**Written task:** Reproduce each line from the records that holds "finishes".
--- start Exercise data ---
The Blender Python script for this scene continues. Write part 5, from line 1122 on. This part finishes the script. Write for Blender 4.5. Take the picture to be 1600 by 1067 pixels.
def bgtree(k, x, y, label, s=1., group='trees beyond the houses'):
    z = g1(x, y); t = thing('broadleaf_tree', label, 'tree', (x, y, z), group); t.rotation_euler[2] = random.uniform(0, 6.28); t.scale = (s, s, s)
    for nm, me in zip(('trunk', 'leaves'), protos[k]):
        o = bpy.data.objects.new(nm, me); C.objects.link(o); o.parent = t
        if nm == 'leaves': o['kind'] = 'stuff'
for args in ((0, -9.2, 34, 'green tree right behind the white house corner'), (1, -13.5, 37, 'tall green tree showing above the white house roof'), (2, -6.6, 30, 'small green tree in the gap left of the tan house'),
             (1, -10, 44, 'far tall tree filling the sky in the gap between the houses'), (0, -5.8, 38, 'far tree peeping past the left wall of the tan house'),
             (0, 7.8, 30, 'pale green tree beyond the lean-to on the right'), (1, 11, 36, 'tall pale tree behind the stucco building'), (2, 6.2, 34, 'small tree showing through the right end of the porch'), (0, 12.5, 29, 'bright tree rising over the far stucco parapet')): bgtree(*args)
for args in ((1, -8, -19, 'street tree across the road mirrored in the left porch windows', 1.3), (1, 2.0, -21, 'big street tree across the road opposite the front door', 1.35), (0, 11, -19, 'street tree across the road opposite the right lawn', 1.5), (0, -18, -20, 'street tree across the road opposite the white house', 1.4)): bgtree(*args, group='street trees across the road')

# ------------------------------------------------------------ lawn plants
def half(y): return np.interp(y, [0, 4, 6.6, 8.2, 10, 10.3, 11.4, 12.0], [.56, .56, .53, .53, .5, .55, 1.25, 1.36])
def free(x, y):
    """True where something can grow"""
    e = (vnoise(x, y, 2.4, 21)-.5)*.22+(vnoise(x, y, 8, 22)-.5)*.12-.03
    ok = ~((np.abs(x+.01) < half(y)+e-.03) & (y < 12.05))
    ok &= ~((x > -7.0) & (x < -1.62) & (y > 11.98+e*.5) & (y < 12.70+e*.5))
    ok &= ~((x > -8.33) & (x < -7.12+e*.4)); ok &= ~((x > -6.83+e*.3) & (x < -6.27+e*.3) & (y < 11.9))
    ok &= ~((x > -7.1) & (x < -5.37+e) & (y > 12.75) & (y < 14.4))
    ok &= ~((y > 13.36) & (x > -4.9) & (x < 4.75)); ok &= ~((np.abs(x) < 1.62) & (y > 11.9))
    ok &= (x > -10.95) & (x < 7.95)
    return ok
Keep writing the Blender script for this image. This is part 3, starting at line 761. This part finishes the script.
--- end Exercise data ---
**Correct answer:**
The Blender Python script for this scene continues. Write part 5, from line 1122 on. This part finishes the script. Write for Blender 4.5. Take the picture to be 1600 by 1067 pixels.
Keep writing the Blender script for this image. This is part 3, starting at line 761. This part finishes the script.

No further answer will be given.